A large part of the course will be devoted to identifying both broad and detailed distinctions within the larger groups of plain commercial bindings, and to the possibilities of identifying the work of different countries, cities, even workshops, without reference to finishing tools. We will examine identification and significance of the different materials used in bookbinding, along with the classification of bookbindings by structural type, and how these types developed over the period. There will also be some discussion of how binding decoration evolved.

The course consists of ten 90-minute sessions with PowerPoint presentations (over 800 images will be shown). Actual examples of bindings will be shown in the afternoon sessions in a variety of historic collections.

Course Fees

The School costs £350 per week. Participants can apply to do either one or both weeks.

Please note that course fees cover tuition only. Participants are responsible for arranging their own travel, accommodation, meals etc. during the School.

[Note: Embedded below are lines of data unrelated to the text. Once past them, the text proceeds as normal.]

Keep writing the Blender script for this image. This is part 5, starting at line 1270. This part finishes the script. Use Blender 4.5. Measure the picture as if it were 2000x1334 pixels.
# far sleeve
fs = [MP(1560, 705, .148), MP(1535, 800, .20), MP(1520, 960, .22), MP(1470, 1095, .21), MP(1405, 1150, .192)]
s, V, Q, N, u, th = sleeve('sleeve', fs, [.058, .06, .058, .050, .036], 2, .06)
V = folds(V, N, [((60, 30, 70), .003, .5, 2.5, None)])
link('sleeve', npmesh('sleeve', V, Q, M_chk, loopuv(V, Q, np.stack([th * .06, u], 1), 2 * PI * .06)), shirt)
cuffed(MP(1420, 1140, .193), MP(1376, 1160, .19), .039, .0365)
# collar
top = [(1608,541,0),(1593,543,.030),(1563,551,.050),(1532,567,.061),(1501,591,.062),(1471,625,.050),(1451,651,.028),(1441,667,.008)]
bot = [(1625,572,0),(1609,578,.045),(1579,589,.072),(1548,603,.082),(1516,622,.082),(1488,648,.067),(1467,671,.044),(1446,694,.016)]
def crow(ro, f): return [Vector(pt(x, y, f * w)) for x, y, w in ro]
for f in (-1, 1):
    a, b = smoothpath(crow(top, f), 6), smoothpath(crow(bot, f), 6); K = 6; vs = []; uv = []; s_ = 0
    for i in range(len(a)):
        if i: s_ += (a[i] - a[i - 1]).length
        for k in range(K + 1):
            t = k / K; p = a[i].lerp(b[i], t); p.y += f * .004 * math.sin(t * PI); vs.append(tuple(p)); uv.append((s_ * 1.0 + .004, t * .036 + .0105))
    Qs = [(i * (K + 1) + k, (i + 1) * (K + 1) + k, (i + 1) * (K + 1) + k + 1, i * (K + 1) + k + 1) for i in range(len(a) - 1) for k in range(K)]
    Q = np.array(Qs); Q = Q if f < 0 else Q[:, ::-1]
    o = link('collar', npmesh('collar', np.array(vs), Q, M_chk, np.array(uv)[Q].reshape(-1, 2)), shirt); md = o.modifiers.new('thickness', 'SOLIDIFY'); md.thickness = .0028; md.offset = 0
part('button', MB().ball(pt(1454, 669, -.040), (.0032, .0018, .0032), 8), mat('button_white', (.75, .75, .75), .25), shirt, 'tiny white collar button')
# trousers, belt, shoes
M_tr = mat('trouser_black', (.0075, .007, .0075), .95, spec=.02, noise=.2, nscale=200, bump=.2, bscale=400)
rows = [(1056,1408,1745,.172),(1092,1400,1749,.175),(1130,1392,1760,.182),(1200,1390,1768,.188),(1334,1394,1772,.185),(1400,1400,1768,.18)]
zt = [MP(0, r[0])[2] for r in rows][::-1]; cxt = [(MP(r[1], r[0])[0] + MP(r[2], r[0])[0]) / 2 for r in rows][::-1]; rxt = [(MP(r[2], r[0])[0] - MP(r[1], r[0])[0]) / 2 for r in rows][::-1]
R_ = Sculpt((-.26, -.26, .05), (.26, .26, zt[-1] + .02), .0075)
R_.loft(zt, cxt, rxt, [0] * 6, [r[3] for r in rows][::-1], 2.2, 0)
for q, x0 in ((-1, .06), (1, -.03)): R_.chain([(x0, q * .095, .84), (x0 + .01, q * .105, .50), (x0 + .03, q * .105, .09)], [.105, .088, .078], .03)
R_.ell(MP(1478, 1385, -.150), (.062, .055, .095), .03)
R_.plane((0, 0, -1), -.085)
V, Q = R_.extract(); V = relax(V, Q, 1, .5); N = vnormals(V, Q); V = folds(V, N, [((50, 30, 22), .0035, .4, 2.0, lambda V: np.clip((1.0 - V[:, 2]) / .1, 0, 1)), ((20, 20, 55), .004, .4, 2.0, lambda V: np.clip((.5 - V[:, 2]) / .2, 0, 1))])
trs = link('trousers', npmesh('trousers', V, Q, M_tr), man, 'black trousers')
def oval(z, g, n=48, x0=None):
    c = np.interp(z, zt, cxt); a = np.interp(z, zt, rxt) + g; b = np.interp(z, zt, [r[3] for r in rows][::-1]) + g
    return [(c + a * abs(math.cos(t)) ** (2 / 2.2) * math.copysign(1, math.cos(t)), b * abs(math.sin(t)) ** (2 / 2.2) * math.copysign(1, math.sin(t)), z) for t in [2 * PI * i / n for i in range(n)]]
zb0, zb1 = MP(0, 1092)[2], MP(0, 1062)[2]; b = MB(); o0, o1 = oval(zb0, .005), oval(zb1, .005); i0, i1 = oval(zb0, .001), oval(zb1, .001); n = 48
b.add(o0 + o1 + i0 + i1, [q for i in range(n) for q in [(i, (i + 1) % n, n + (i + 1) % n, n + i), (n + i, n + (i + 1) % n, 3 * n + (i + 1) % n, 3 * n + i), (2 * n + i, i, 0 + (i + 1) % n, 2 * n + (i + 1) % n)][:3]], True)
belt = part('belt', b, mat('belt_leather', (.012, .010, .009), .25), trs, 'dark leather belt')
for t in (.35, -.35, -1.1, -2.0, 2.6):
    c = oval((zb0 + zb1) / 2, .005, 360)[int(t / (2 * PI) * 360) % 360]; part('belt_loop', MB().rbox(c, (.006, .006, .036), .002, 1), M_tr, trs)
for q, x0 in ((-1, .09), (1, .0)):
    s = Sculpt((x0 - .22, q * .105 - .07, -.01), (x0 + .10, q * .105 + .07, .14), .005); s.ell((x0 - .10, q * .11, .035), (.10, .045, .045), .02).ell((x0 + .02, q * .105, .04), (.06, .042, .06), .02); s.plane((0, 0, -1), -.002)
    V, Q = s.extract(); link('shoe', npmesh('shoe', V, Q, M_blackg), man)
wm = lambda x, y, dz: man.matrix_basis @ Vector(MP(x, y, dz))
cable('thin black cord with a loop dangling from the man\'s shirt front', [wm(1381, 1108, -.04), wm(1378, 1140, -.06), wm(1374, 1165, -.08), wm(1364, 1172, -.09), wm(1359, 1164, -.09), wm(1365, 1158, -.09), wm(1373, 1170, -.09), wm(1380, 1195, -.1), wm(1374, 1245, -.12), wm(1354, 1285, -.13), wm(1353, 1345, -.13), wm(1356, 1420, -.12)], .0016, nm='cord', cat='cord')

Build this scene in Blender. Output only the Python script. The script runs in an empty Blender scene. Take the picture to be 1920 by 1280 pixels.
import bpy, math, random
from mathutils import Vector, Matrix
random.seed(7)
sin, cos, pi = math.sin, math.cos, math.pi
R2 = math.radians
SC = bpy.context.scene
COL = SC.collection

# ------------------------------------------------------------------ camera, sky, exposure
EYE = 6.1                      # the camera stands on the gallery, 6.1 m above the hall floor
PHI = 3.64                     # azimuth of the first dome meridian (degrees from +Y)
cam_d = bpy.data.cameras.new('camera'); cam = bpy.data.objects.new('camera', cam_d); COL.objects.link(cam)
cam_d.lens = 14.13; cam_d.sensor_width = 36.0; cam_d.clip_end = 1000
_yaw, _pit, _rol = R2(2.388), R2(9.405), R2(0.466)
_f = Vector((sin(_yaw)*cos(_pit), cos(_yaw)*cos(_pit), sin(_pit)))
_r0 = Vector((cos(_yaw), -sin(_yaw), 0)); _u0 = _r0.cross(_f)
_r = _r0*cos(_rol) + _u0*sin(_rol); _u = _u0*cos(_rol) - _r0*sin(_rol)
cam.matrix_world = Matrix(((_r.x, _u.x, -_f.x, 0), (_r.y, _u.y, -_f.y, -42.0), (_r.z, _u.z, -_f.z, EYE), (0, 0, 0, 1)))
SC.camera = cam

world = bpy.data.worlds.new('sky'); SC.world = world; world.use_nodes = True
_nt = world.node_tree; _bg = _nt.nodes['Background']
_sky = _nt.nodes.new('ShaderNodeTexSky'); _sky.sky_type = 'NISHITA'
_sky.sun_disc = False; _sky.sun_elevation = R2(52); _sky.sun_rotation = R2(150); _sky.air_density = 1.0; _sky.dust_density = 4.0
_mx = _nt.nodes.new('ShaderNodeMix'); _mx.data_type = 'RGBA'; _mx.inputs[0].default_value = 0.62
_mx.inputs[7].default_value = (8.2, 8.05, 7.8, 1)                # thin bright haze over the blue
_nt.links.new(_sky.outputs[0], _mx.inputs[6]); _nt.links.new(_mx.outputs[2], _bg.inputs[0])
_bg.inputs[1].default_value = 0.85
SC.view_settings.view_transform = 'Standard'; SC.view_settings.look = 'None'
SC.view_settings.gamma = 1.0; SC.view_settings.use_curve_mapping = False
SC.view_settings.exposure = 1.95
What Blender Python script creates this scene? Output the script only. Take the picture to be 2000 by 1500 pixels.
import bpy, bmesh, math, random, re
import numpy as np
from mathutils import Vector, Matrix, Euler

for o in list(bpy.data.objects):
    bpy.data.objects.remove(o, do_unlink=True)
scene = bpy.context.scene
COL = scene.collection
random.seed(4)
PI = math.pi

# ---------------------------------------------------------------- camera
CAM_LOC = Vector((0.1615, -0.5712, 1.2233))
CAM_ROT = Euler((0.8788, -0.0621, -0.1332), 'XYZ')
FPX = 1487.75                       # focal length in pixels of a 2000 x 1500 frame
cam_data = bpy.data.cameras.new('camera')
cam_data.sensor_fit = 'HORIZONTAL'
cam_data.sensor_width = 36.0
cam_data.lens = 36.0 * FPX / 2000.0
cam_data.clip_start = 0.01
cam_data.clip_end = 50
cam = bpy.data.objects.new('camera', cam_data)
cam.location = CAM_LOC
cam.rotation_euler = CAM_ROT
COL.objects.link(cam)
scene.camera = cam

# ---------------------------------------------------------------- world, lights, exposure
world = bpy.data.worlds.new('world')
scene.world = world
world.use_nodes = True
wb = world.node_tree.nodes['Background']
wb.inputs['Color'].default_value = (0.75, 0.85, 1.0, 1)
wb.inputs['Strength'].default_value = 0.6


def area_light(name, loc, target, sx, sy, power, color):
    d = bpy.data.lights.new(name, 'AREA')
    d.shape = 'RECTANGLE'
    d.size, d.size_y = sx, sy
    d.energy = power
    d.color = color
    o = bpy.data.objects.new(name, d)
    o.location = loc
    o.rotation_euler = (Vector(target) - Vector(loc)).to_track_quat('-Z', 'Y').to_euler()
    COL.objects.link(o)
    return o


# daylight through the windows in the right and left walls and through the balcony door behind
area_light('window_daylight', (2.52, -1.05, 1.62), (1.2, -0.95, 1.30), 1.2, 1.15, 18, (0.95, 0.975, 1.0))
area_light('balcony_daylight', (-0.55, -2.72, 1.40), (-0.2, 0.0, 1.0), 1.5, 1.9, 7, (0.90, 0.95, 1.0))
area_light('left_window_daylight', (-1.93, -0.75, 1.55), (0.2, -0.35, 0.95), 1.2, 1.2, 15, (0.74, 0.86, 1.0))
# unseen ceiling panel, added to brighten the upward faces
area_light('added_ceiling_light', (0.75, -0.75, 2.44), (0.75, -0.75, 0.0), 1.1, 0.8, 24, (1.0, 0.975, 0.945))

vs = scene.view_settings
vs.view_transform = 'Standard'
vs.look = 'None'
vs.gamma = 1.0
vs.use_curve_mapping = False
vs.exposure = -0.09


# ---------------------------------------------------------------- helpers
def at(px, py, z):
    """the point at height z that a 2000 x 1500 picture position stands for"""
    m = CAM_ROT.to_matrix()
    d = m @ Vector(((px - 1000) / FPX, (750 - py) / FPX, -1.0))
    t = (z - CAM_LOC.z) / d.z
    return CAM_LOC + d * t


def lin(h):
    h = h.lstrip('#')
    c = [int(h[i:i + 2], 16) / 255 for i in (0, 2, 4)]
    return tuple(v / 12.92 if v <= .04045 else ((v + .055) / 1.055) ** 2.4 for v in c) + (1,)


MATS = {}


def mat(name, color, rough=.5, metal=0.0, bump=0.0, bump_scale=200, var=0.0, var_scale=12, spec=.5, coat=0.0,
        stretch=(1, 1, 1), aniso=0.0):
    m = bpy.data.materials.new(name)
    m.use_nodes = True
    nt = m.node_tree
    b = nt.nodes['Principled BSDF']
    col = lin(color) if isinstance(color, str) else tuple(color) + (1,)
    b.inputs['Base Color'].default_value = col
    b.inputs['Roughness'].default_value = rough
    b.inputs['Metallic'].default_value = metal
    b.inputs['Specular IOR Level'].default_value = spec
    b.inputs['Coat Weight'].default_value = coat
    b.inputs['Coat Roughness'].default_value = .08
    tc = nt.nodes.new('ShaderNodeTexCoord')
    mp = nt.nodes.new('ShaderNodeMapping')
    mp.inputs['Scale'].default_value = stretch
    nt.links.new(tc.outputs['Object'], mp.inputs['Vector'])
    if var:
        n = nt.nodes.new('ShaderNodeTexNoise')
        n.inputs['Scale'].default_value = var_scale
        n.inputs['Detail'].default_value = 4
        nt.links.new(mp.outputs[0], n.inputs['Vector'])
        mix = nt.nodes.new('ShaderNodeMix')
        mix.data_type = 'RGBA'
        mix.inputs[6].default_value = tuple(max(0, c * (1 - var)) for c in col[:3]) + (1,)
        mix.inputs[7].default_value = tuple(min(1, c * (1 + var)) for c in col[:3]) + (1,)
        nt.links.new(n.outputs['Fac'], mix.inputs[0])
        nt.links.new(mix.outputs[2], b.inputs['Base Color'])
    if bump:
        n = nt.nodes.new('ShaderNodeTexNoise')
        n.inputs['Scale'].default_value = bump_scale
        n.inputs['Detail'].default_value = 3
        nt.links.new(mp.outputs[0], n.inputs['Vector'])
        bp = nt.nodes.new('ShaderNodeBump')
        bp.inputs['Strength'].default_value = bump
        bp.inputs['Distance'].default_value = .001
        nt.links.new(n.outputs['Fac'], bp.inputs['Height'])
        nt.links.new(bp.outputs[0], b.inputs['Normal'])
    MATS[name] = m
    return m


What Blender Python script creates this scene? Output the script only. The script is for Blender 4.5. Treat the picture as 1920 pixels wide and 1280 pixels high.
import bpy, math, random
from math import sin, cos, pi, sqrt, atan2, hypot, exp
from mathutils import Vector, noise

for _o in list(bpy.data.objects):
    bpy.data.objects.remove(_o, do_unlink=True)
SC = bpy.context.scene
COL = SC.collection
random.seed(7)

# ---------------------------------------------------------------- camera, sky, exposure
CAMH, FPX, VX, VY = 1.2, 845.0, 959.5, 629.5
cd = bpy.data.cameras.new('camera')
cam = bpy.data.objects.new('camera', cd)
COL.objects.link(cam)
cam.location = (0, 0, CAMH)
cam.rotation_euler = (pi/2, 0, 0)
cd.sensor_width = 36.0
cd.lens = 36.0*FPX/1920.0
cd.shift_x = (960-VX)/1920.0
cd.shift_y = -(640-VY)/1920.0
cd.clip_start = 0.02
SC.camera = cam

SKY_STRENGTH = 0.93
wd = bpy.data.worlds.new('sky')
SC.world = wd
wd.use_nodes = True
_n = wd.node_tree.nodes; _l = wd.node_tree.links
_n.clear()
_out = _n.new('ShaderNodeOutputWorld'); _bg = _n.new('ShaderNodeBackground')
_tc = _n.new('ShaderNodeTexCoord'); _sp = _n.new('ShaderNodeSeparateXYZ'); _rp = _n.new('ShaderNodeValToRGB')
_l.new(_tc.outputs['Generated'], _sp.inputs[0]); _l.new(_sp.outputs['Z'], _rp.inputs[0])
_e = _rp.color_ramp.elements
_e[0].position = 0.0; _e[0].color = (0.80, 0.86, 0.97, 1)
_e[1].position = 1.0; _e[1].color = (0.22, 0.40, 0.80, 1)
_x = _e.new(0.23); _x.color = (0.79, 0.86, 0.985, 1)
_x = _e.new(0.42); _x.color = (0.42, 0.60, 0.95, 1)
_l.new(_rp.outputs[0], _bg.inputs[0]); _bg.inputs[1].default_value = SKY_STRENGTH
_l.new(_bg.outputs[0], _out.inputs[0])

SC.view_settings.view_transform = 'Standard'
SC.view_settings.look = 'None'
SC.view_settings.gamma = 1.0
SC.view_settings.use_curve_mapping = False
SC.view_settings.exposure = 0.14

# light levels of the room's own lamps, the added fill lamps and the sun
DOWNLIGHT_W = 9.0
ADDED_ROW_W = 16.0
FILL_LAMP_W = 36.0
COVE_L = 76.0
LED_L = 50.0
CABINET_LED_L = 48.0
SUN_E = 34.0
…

About the Norwich Cathedral Library collection

The Cathedral’s book collection was dispersed after the Reformation and a library was reformed from the latter part of the seventeenth century, the collection being developed largely through donation. It now numbers around 8,000 printed volumes including nine titles printed before 1501 and around 1,000 from each of the sixteenth and seventeenth centuries. There are imprints from England and from around the continent. Little rebinding work has been done since the books were added to the Cathedral’s collections and so a variety of binding styles and materials are in evidence. In addition to its own book collections, the Cathedral also holds on deposit liturgical books from parishes of the Diocese of Norwich. The largest single collection is around 300 volumes from Swaffham, which began as the private library of the Spelman family and was then rehoused in the upper room of the south porch of the church. This collection includes a number of early books, some in original bindings. The next largest collection is that of the parish of Great Yarmouth, around 160 volumes, many of which date from the sixteenth and seventeenth centuries. Whilst one wealthy parish (St Peter Mancroft) rebound most of its books, others did little more that rudimentary repairs in order to keep bindings functional. Manuscript pastedowns are in evidence throughout the collection.

About Ligatus Research Centre (University of the Arts London)

Ligatus is a research centre of the University of the Arts London (UAL) with particular interest in the history of bookbinding, book conservation, archiving and the application of digital technology to the exploration and exploitation of these fields. Ligatus’s main research projects currently include the conservation of the books in the library of St. Catherine’s Monastery on Mount Sinai and the development of the Language of Bindings (LoB) thesaurus of bookbinding terms.